* _Do this_:
Would you restate, exactly as they appear, the lines from the one containing "c in clumps]))" through the end of the data below?

* _Information shown_:
<<<<

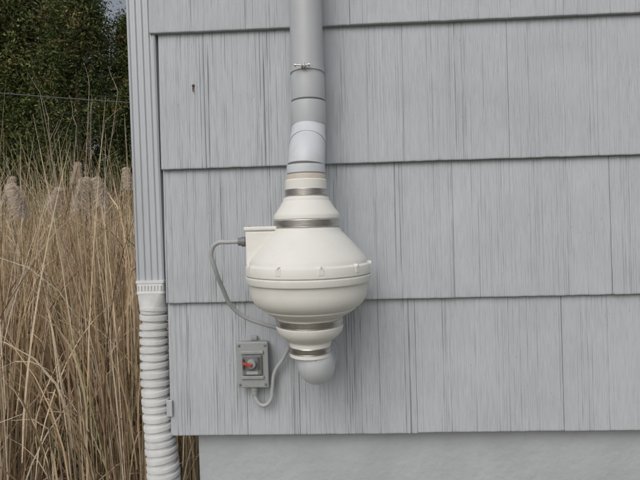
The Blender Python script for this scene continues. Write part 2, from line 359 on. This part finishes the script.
# ---------------------------------------------------------------- downspout
ds=empty("downspout")
x0,x1,y0,y1=-.5415,-.4665,-.010,.050
prof=[]
def edge(a,b,nr,dep):
    a=Vector(a);b=Vector(b);t=(b-a);L_=t.length;t.normalize();nrm=Vector((t.y,-t.x))
    out=[]
    m=nr*8
    for i in range(m):
        s=(i+.5)/m; w=math.sin(s*nr*math.pi*2-math.pi/2)
        k=max(-1,min(1,w*2.0))
        out.append(a+t*L_*(.04+.92*s)-nrm*dep*(.5+.5*k))
    return out
c2=[(x0,y0),(x1,y0),(x1,y1),(x0,y1)]
for i in range(4):
    prof+= edge(c2[i],c2[(i+1)%4],4 if i%2==0 else 3,.0045)
def prism(name,prof,z0,z1,m,par,slices=2):
    v=[];f=[];n=len(prof)
    for k in range(slices):
        z=z0+(z1-z0)*k/(slices-1)
        v+=[(p[0],p[1],z) for p in prof]
    for k in range(slices-1):
        for i in range(n):
            j=(i+1)%n; f.append((k*n+i,k*n+j,(k+1)*n+j,(k+1)*n+i))
    return mkmesh(name,v,f,m,par,True,40)
prism("downspout_tube",prof,-.150,2.25,M_down,ds)
def rr(cx,cy,hx,hy,rc,n=6):
    o=[]
    for (sx,sy,a0) in ((1,1,0),(-1,1,90),(-1,-1,180),(1,-1,270)):
        for i in range(n+1):
            a=math.radians(a0+90*i/n); o.append((cx+sx*(hx-rc)+rc*math.cos(a),cy+sy*(hy-rc)+rc*math.sin(a)))
    return o
lv=[(-.136,.0375,.033,.004),(-.1365,.0385,.034,.005),(-.143,.0385,.034,.005),(-.144,.037,.0325,.006),(-.166,.037,.033,.010),(-.168,.0385,.0345,.012),(-.172,.0385,.0345,.012),(-.174,.037,.034,.014),(-.196,.037,.036,.025),(-.208,.038,.037,.034),(-.225,.036,.036,.035)]
v=[];f=[];n=None
for z,hx,hy,rc in lv:
    p=rr(-.5035,.018-.006*(-.14-z)/.085,hx,hy,min(rc,hx-.0005,hy-.0005)); n=len(p); v+=[(a,b,z) for a,b in p]
for k in range(len(lv)-1):
    for i in range(n):
        j=(i+1)%n; f.append((k*n+i,k*n+j,(k+1)*n+j,(k+1)*n+i))
f.append(tuple(range(n)))
mkmesh("outlet_adapter",v,f,M_flex,ds,True,30)
for i in range(8):
    xx=-.534+.0087*i
    box("adapter_rib_%d"%i,xx-.0012,xx+.0012,-.0185,-.012,-.162,-.149,M_flex,ds,.0006)
dr=empty("corrugated_drain_pipe")
ctrl=[(-.5030,.012,-.205),(-.5045,.006,-.33),(-.5025,.002,-.46),(-.495,.000,-.58),(-.489,-.004,-.70),(-.495,-.02,-.90),(-.53,-.06,-1.12),(-.62,-.10,-1.26),(-.85,-.18,-1.31)]
def cat(P,n):
    out=[]
    P=[Vector(p) for p in P]; Q=[P[0]*2-P[1]]+P+[P[-1]*2-P[-2]]
    for i in range(1,len(Q)-2):
        for k in range(n):
            t=k/n; a,b,c,d_=Q[i-1],Q[i],Q[i+1],Q[i+2]
            out.append(.5*((2*b)+(c-a)*t+(2*a-5*b+4*c-d_)*t*t+(3*b-a-3*c+d_)*t**3))
    out.append(P[-1]); return out
cl=cat(ctrl,60); s=0;arr=[0]
for i in range(1,len(cl)): s+=(cl[i]-cl[i-1]).length; arr.append(s)
def at(sv):
    sv=max(0,min(s-1e-6,sv)); k=int(np.searchsorted(arr,sv,side='right'))-1; k=min(k,len(cl)-2)
    return cl[k].lerp(cl[k+1],(sv-arr[k])/(arr[k+1]-arr[k]))
v=[];f=[];seg=44;pos=0.;ringc=0
while pos<s-.03:
    pitch=.0225+random.uniform(-.0035,.004)
    tilt=random.uniform(-.06,.06); tilt2=random.uniform(-.05,.05)
    rb=(.0375 if pos<.25 else .0375+.006*min(1,(pos-.25)/.25))*random.uniform(.985,1.015)
    for (fr,ro) in ((0,-.0065),(.12,-.0065),(.15,-.0010),(.20,.0012),(.45,.0016),(.66,.0012),(.72,-.0008),(.78,-.0062)):
        sv=pos+fr*pitch; p0=at(sv); t=(at(sv+.02)-at(sv-.02)).normalized(); t=(t+Vector((tilt,tilt2,0))).normalized()
        a_=Vector((0,1,0)); a_=(a_-t*a_.dot(t)).normalized(); b_=t.cross(a_)
        for k in range(seg):
            an=2*math.pi*k/seg; v.append(p0+(a_*math.cos(an)+b_*math.sin(an))*(rb+ro))
        ringc+=1
    pos+=pitch
for i in range(ringc-1):
    for k in range(seg):
        k2=(k+1)%seg; f.append((i*seg+k,i*seg+k2,(i+1)*seg+k2,(i+1)*seg+k))
mkmesh("corrugated_hose",v,f,M_flex,dr,True,38)
box("hose_clip",-.468,-.452,-.0225,-.018,-.500,-.455,M_down,dr,.002)

# ---------------------------------------------------------------- ornamental grass
def ribbons(P,W,side,colors):
    n,k,_=P.shape
    A=P-side[:,None,:]*W[...,None]*.5; B=P+side[:,None,:]*W[...,None]*.5
    V=np.stack([A,B],2).reshape(-1,3); C=np.repeat(colors[:,:,None,:],2,2).reshape(-1,3); C=np.hstack([C,np.ones((len(C),1))])
    idx=np.arange(n*k*2).reshape(n,k,2)
    F=np.stack([idx[:,:-1,0],idx[:,:-1,1],idx[:,1:,1],idx[:,1:,0]],-1).reshape(-1,4)
    return V,F,C
def blades(n,cx,cy,spread,kind):
    k=8; t=np.linspace(0,1,k)[None,:]
    ang=rng.uniform(0,2*np.pi,n); rad=spread*np.sqrt(rng.random(n))
    rx=cx+rad*np.cos(ang); ry=cy+rad*np.sin(ang)
    da=ang+rng.normal(0,.9,n)
    if kind=='culm':
        h=rng.uniform(1.3,1.86,n); lean=np.abs(rng.normal(.10,.08,n)); dr_=rng.uniform(0,.06,n); z0=np.full(n,GZ); w=rng.uniform(.0025,.0045,n)
    elif kind=='leaf':
        h=rng.uniform(.5,1.2,n); lean=rng.uniform(.15,.75,n); dr_=rng.uniform(.05,.75,n); z0=GZ+rng.uniform(0,.85,n); w=rng.uniform(.0025,.007,n)
    else:
        h=rng.uniform(.4,1.0,n); lean=rng.uniform(.2,.9,n); dr_=rng.uniform(.2,.9,n); z0=GZ+rng.uniform(0,.3,n); w=rng.uniform(.004,.008,n)
    p=rng.uniform(1.2,2.4,n)[:,None]
    P=np.zeros((n,k,3))
    P[...,0]=rx[:,None]+np.cos(da)[:,None]*(lean*h)[:,None]*t**p+ (rng.normal(0,.012,(n,1))*np.sin(t*rng.uniform(2,7,(n,1))))
    P[...,1]=ry[:,None]+np.sin(da)[:,None]*(lean*h)[:,None]*t**p
    P[...,2]=z0[:,None]+h[:,None]*(t-dr_[:,None]*t**3)
    W=w[:,None]*(1-t**2.5)*np.clip(t*4+.5,0,1)+.0006
    sa=rng.uniform(0,2*np.pi,n); side=np.stack([np.cos(sa),np.sin(sa),rng.normal(0,.25,n)],-1); side/=np.linalg.norm(side,axis=1)[:,None]
    pal=np.array([[.58,.45,.30],[.48,.36,.23],[.68,.57,.42],[.32,.21,.13],[.42,.29,.19],[.31,.32,.15],[.75,.66,.53]])
    pr=[.26,.23,.18,.13,.09,.04,.07] if kind!='base' else [.2,.2,.1,.22,.1,.16,.02]
    c=pal[rng.choice(7,n,p=pr)]*rng.uniform(.75,1.2,(n,1))
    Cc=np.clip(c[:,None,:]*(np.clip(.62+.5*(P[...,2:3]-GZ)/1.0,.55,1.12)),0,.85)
    ok=(P[...,0].max(1)<-.50)&(P[...,1].min(1)>.12)
    return P[ok],W[ok],side[ok],Cc[ok]
clumps=[]
yy=.45
while yy<4.2:
    xx=-.78-.1*random.random()
    while xx>-4.3:
        clumps.append((xx+random.uniform(-.12,.12),yy+random.uniform(-.12,.12))); xx-=.42
    yy+=.42
for gi,(cx,cy) in enumerate(clumps):
    vis = -.80*(cy+1.28)-.45 < cx < -.30*(cy+1.28)+.3
    sc=1.0 if (vis and cy<2.4) else .4
    parts=[blades(int(150*sc),cx,cy,.20,'culm'),blades(int(260*sc),cx,cy,.26,'leaf'),blades(int(80*sc),cx,cy,.24,'base')]
    Vs=[];Fs=[];Cs=[];off=0
    for q in parts:
        V,F,Cc=ribbons(*q); Vs.append(V);Fs.append(F+off);Cs.append(Cc);off+=len(V)
    clumps[gi]=(np.vstack(Vs),np.vstack(Fs),np.vstack(Cs))
off=0;Fs=[]
for V,F,Cc in clumps: Fs.append(F+off); off+=len(V)
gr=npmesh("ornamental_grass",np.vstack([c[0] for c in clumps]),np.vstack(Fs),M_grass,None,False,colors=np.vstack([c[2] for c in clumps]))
def plume(x,y,z,L_,lean,n=1900):
    k=4; t=np.linspace(0,1,k)[None,:]
    s_=rng.random(n)**.85
    sx=x+lean*.35*L_*s_**2; sz=z-L_*.5+L_*s_
    a=rng.uniform(0,2*np.pi,n); l=rng.uniform(.015,.055,n)*(1.2-.6*s_)*L_/.135
    P=np.zeros((n,k,3))
    P[...,0]=sx[:,None]+np.cos(a)[:,None]*l[:,None]*.72*t+lean*.018*t**2+rng.normal(0,.003,(n,1))*t
    P[...,1]=y+np.sin(a)[:,None]*l[:,None]*.72*t
    P[...,2]=sz[:,None]+l[:,None]*(rng.uniform(.5,1.1,(n,1))*t-.95*t**2)
    W=np.full((n,k),.0018)*(1-.5*t)
    side=rng.normal(0,1,(n,3)); side/=np.linalg.norm(side,axis=1)[:,None]
    c=np.array([.84,.75,.65])*rng.uniform(.8,1.12,(n,1)); Cc=np.clip(np.repeat(c[:,None,:],k,1),0,.9)
    A=ribbons(P,W,side,Cc)
    k2=8;t2=np.linspace(0,1,k2)
    bx=x-lean*.12
    P2=np.zeros((2,k2,3)); P2[:,:,0]=bx+(x-bx)*t2**2; P2[:,:,1]=y; P2[:,:,2]=GZ+(z-GZ+L_*.3)*t2
    B=ribbons(P2,np.full((2,k2),.0035),np.array([[1,0,0],[0,1,0.]]),np.tile(np.array([.5,.38,.24]),(2,k2,1)))
    return A,B
pl=[]
for (x,y,z,L_,le) in [(-1.175,.50,.115,.12,-.9),(-1.10,.54,.125,.085,.9),(-.965,.50,.135,.125,.5),(-.855,.48,.145,.10,-.6),(-1.28,.55,.15,.08,.7),(-1.52,1.5,.34,.12,.4),(-.775,.52,.195,.075,-.4),
   (-1.9,1.6,.2,.16,-.5),(-2.2,1.9,.3,.15,.5),(-2.6,1.3,.25,.16,.5),(-3.0,2.2,.3,.16,-.5),(-1.75,.7,.2,.15,.4)]:
    pl+=list(plume(x,y,z,L_,le))
off=0;Fs=[]
for V,F,Cc in pl: Fs.append(F+off); off+=len(V)
npmesh("grass_plumes",np.vstack([c[0] for c in pl]),np.vstack(Fs),M_plume,gr,False,colors=np.vstack([c[2] for c in pl]))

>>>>

* _Result of this exercise_:
gr=npmesh("ornamental_grass",np.vstack([c[0] for c in clumps]),np.vstack(Fs),M_grass,None,False,colors=np.vstack([c[2] for c in clumps]))
def plume(x,y,z,L_,lean,n=1900):
    k=4; t=np.linspace(0,1,k)[None,:]
    s_=rng.random(n)**.85
    sx=x+lean*.35*L_*s_**2; sz=z-L_*.5+L_*s_
    a=rng.uniform(0,2*np.pi,n); l=rng.uniform(.015,.055,n)*(1.2-.6*s_)*L_/.135
    P=np.zeros((n,k,3))
    P[...,0]=sx[:,None]+np.cos(a)[:,None]*l[:,None]*.72*t+lean*.018*t**2+rng.normal(0,.003,(n,1))*t
    P[...,1]=y+np.sin(a)[:,None]*l[:,None]*.72*t
    P[...,2]=sz[:,None]+l[:,None]*(rng.uniform(.5,1.1,(n,1))*t-.95*t**2)
    W=np.full((n,k),.0018)*(1-.5*t)
    side=rng.normal(0,1,(n,3)); side/=np.linalg.norm(side,axis=1)[:,None]
    c=np.array([.84,.75,.65])*rng.uniform(.8,1.12,(n,1)); Cc=np.clip(np.repeat(c[:,None,:],k,1),0,.9)
    A=ribbons(P,W,side,Cc)
    k2=8;t2=np.linspace(0,1,k2)
    bx=x-lean*.12
    P2=np.zeros((2,k2,3)); P2[:,:,0]=bx+(x-bx)*t2**2; P2[:,:,1]=y; P2[:,:,2]=GZ+(z-GZ+L_*.3)*t2
    B=ribbons(P2,np.full((2,k2),.0035),np.array([[1,0,0],[0,1,0.]]),np.tile(np.array([.5,.38,.24]),(2,k2,1)))
    return A,B
pl=[]
for (x,y,z,L_,le) in [(-1.175,.50,.115,.12,-.9),(-1.10,.54,.125,.085,.9),(-.965,.50,.135,.125,.5),(-.855,.48,.145,.10,-.6),(-1.28,.55,.15,.08,.7),(-1.52,1.5,.34,.12,.4),(-.775,.52,.195,.075,-.4),
   (-1.9,1.6,.2,.16,-.5),(-2.2,1.9,.3,.15,.5),(-2.6,1.3,.25,.16,.5),(-3.0,2.2,.3,.16,-.5),(-1.75,.7,.2,.15,.4)]:
    pl+=list(plume(x,y,z,L_,le))
off=0;Fs=[]
for V,F,Cc in pl: Fs.append(F+off); off+=len(V)
npmesh("grass_plumes",np.vstack([c[0] for c in pl]),np.vstack(Fs),M_plume,gr,False,colors=np.vstack([c[2] for c in pl]))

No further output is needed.